### Task instructions
Set the listing down unchanged, minus every embedded image.
====
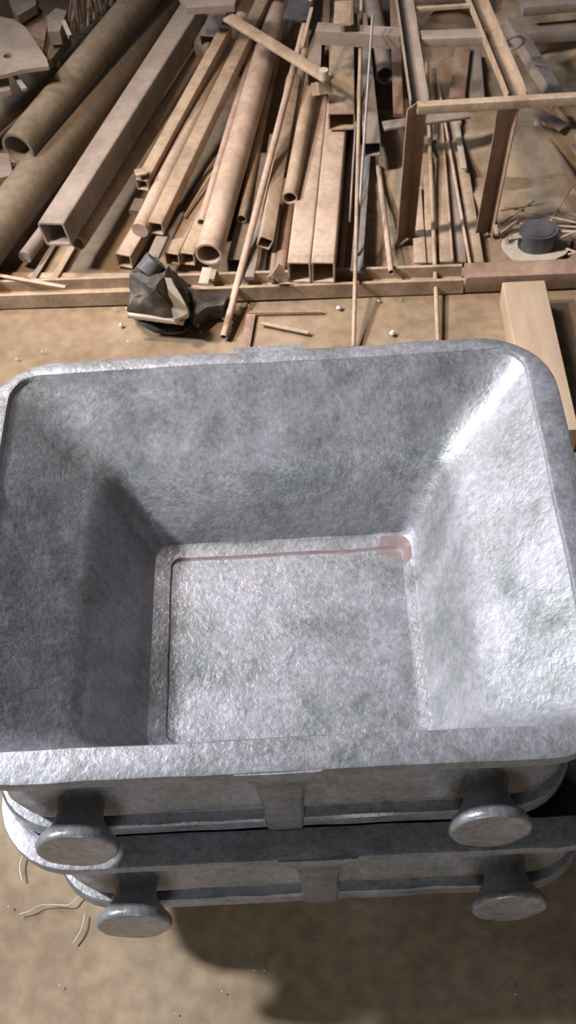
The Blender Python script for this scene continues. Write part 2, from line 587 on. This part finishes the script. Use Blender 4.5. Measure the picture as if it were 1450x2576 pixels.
bar('steel_pipe', 'pale pipe with a small round mouth ending on the two wide boxes', P_, (730, 499), (803, 110), 0.078, 0.085, 38, TAN)
bar('rectangular_tube', 'wide pale box section with open mouth, left of the touching front pair', 'tube', (753, 686), (822, 80), 0.055, 0.035, 58, PINK, hr=1.12)
bar('rectangular_tube', 'wide pale box section with open mouth, right of the touching front pair', 'tube', (813, 686), (866, 110), 0.055, 0.035, 59, PINK, hr=1.12)
bar('rectangular_tube', 'wide flat box section lying on the touching pair, dark open mouth', 'tube', (860, 306), (861, -60), 0.092, 0.09, 67, TAN, hr=0.72)
bar('square_tube', 'grey square tube with open square mouth, right of the wide top box', 'tube', (938, 376), (905, 50), 0.07, 0.08, 43, GREY, hr=0.95)
bar('steel_pipe', 'short dark mouthed pipe under the cross channel, beside the low stand', P_, (970, 190), (930, -30), 0.07, 0.07, 48, GREY)
bar('flat_bar', 'grey flat bar standing on the channel right of the two wide boxes', 'flat', (897, 684), (926, 300), 0.035, 0.02, 30, BLUEG, hr=0.2)
bar('flat_bar', 'dark flat bar on edge in the shadow right of the two wide boxes', 'flat', (858, 680), (893, 300), 0.02, 0.02, 12, BROWN, hr=1.4)
bar('thin_rod', 'long thin pale rod reaching the pan, left of two, right of the wide boxes', 'rod', (890, 872), (911, -30), 0.008, 0.22, 11, TAN)
bar('thin_rod', 'thin bright rod crossing beside the long left rod, ending at the channel', 'rod', (897, 640), (938, 40), 0.04, 0.25, 7, BLUEG)
bar('thin_rod', 'third thin grey rod next to the dark gap', 'rod', (880, 560), (905, 160), 0.04, 0.12, 6, BLUEG)
bar('thin_rod', 'long thin pale rod that reaches the pan between the stand legs, right of two', 'rod', (1103, 862), (1074, 160), 0.008, 0.05, 12, TAN)
bar('steel_pipe', 'slim pale pipe lying alone on the floor left of the stand leg', P_, (985, 685), (953, 420), 0.038, 0.012, 15, PINK)
# pile, second row and crossing pieces
bar('channel_bar', 'crosswise grey channel over the far ends of the boxes', 'channel', (797, 84), (1008, 97), 0.20, 0.20, 40, GREY, hr=0.9, roll=180, group='crossing pieces on the pile')
bar('flat_bar', 'short pale plate sticking up beyond the crosswise channel', 'flat', (862, 62), (864, 5), 0.235, 0.235, 44, TAN, hr=0.15)
bar('flat_bar', 'pale flat bar lying slantwise across the top of the pile', 'flat', (828, 200), (574, 44), 0.185, 0.2, 34, TAN, hr=0.3, group='crossing pieces on the pile')
P0 = at(815, 190, 0.198)
bm = bmesh.new()
w = msize(24, P0)
extrude(bm, P0 - Vector((0, 0, 0.006)), P0 + Vector((0, 0, 0.012)), circ(w / 2, 20))
tag(link('bolt_head', bm, EDGE, origin=P0), 'small pale round bolt head on the end of the slanting flat bar', 'bolt')
bar('angle_iron', 'short bent angle piece under the end of the slanting flat bar', 'angle', (812, 238), (808, 205), 0.13, 0.15, 38, TAN, roll=20)
bar('angle_iron', 'grey angle iron leaning behind the slanting flat bar', 'angle', (790, 200), (800, -30), 0.11, 0.13, 34, GREY)
bar('flat_bar', 'light edged strip beyond the slanting bar, left of the crosswise channel', 'flat', (760, 120), (785, 20), 0.2, 0.22, 9, TAN, hr=0.6)
bar('flat_bar', 'dark wide plate at the top of the pile beyond the slanting bar', 'flat', (742, 48), (775, -50), 0.17, 0.17, 62, DARKG, hr=0.08)
bar('steel_pipe', 'faint round pipe at the top edge beyond the slanting bar', P_, (640, 60), (668, -40), 0.05, 0.05, 30, TAN)
bar('square_tube', 'dim square tube at the top edge beyond the big grey square tube', 'tube', (525, 110), (585, -20), 0.095, 0.095, 46, GREY)
bar('flat_bar', 'small bent plate covering the mouth of the narrow square tube', 'flat', (340, 436), (368, 430), 0.105, 0.105, 26, TAN, hr=0.2)
bar('flat_bar', 'small pale block in the shadow below the narrow square tube mouth', 'flat', (338, 535), (352, 505), 0.03, 0.03, 28, GREY, hr=0.5)
bar('flat_bar', 'pale clamp plate standing under the wide pink pipe mouth', 'flat', (512, 716), (522, 676), 0.035, 0.035, 26, EDGE, hr=0.35)
bar('flat_bar', 'small clip right of the clamp plate beneath the wide pink pipe', 'flat', (533, 704), (540, 680), 0.035, 0.035, 14, TAN, hr=0.5)
bar('angle_iron', 'short angle offcut lying at the channel below the tilted tube', 'angle', (686, 704), (704, 676), 0.055, 0.055, 24, BROWN, roll=45)
bar('flat_bar', 'flat bar with a pale end standing above the black scrap', 'flat', (385, 650), (412, 590), 0.05, 0.045, 32, GREY, hr=0.4)
bar('rusty_post', 'rusty flat post beside the left rail of the low stand', 'flat', (1003, 290), (992, -30), 0.08, 0.10, 26, BROWN, hr=0.4, cat='post')
bar('flat_bar', 'flat cross bar lying on the floor through the low stand', 'flat', (965, 318), (1180, 286), 0.10, 0.10, 34, GREY, hr=0.25, group='crossing pieces on the pile')
bar('flat_bar', 'brown plank end seen through the stand, far side', 'flat', (1150, 250), (1165, 120), 0.05, 0.06, 40, BROWN, hr=0.2)
bar('flat_bar', 'second brown plank end seen through the stand, right', 'flat', (1200, 250), (1190, 120), 0.04, 0.05, 40, GREY, hr=0.2)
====
### Written answer
The Blender Python script for this scene continues. Write part 2, from line 587 on. This part finishes the script. Use Blender 4.5. Measure the picture as if it were 1450x2576 pixels.
bar('steel_pipe', 'pale pipe with a small round mouth ending on the two wide boxes', P_, (730, 499), (803, 110), 0.078, 0.085, 38, TAN)
bar('rectangular_tube', 'wide pale box section with open mouth, left of the touching front pair', 'tube', (753, 686), (822, 80), 0.055, 0.035, 58, PINK, hr=1.12)
bar('rectangular_tube', 'wide pale box section with open mouth, right of the touching front pair', 'tube', (813, 686), (866, 110), 0.055, 0.035, 59, PINK, hr=1.12)
bar('rectangular_tube', 'wide flat box section lying on the touching pair, dark open mouth', 'tube', (860, 306), (861, -60), 0.092, 0.09, 67, TAN, hr=0.72)
bar('square_tube', 'grey square tube with open square mouth, right of the wide top box', 'tube', (938, 376), (905, 50), 0.07, 0.08, 43, GREY, hr=0.95)
bar('steel_pipe', 'short dark mouthed pipe under the cross channel, beside the low stand', P_, (970, 190), (930, -30), 0.07, 0.07, 48, GREY)
bar('flat_bar', 'grey flat bar standing on the channel right of the two wide boxes', 'flat', (897, 684), (926, 300), 0.035, 0.02, 30, BLUEG, hr=0.2)
bar('flat_bar', 'dark flat bar on edge in the shadow right of the two wide boxes', 'flat', (858, 680), (893, 300), 0.02, 0.02, 12, BROWN, hr=1.4)
bar('thin_rod', 'long thin pale rod reaching the pan, left of two, right of the wide boxes', 'rod', (890, 872), (911, -30), 0.008, 0.22, 11, TAN)
bar('thin_rod', 'thin bright rod crossing beside the long left rod, ending at the channel', 'rod', (897, 640), (938, 40), 0.04, 0.25, 7, BLUEG)
bar('thin_rod', 'third thin grey rod next to the dark gap', 'rod', (880, 560), (905, 160), 0.04, 0.12, 6, BLUEG)
bar('thin_rod', 'long thin pale rod that reaches the pan between the stand legs, right of two', 'rod', (1103, 862), (1074, 160), 0.008, 0.05, 12, TAN)
bar('steel_pipe', 'slim pale pipe lying alone on the floor left of the stand leg', P_, (985, 685), (953, 420), 0.038, 0.012, 15, PINK)
# pile, second row and crossing pieces
bar('channel_bar', 'crosswise grey channel over the far ends of the boxes', 'channel', (797, 84), (1008, 97), 0.20, 0.20, 40, GREY, hr=0.9, roll=180, group='crossing pieces on the pile')
bar('flat_bar', 'short pale plate sticking up beyond the crosswise channel', 'flat', (862, 62), (864, 5), 0.235, 0.235, 44, TAN, hr=0.15)
bar('flat_bar', 'pale flat bar lying slantwise across the top of the pile', 'flat', (828, 200), (574, 44), 0.185, 0.2, 34, TAN, hr=0.3, group='crossing pieces on the pile')
P0 = at(815, 190, 0.198)
bm = bmesh.new()
w = msize(24, P0)
extrude(bm, P0 - Vector((0, 0, 0.006)), P0 + Vector((0, 0, 0.012)), circ(w / 2, 20))
tag(link('bolt_head', bm, EDGE, origin=P0), 'small pale round bolt head on the end of the slanting flat bar', 'bolt')
bar('angle_iron', 'short bent angle piece under the end of the slanting flat bar', 'angle', (812, 238), (808, 205), 0.13, 0.15, 38, TAN, roll=20)
bar('angle_iron', 'grey angle iron leaning behind the slanting flat bar', 'angle', (790, 200), (800, -30), 0.11, 0.13, 34, GREY)
bar('flat_bar', 'light edged strip beyond the slanting bar, left of the crosswise channel', 'flat', (760, 120), (785, 20), 0.2, 0.22, 9, TAN, hr=0.6)
bar('flat_bar', 'dark wide plate at the top of the pile beyond the slanting bar', 'flat', (742, 48), (775, -50), 0.17, 0.17, 62, DARKG, hr=0.08)
bar('steel_pipe', 'faint round pipe at the top edge beyond the slanting bar', P_, (640, 60), (668, -40), 0.05, 0.05, 30, TAN)
bar('square_tube', 'dim square tube at the top edge beyond the big grey square tube', 'tube', (525, 110), (585, -20), 0.095, 0.095, 46, GREY)
bar('flat_bar', 'small bent plate covering the mouth of the narrow square tube', 'flat', (340, 436), (368, 430), 0.105, 0.105, 26, TAN, hr=0.2)
bar('flat_bar', 'small pale block in the shadow below the narrow square tube mouth', 'flat', (338, 535), (352, 505), 0.03, 0.03, 28, GREY, hr=0.5)
bar('flat_bar', 'pale clamp plate standing under the wide pink pipe mouth', 'flat', (512, 716), (522, 676), 0.035, 0.035, 26, EDGE, hr=0.35)
bar('flat_bar', 'small clip right of the clamp plate beneath the wide pink pipe', 'flat', (533, 704), (540, 680), 0.035, 0.035, 14, TAN, hr=0.5)
bar('angle_iron', 'short angle offcut lying at the channel below the tilted tube', 'angle', (686, 704), (704, 676), 0.055, 0.055, 24, BROWN, roll=45)
bar('flat_bar', 'flat bar with a pale end standing above the black scrap', 'flat', (385, 650), (412, 590), 0.05, 0.045, 32, GREY, hr=0.4)
bar('rusty_post', 'rusty flat post beside the left rail of the low stand', 'flat', (1003, 290), (992, -30), 0.08, 0.10, 26, BROWN, hr=0.4, cat='post')
bar('flat_bar', 'flat cross bar lying on the floor through the low stand', 'flat', (965, 318), (1180, 286), 0.10, 0.10, 34, GREY, hr=0.25, group='crossing pieces on the pile')
bar('flat_bar', 'brown plank end seen through the stand, far side', 'flat', (1150, 250), (1165, 120), 0.05, 0.06, 40, BROWN, hr=0.2)
bar('flat_bar', 'second brown plank end seen through the stand, right', 'flat', (1200, 250), (1190, 120), 0.04, 0.05, 40, GREY, hr=0.2)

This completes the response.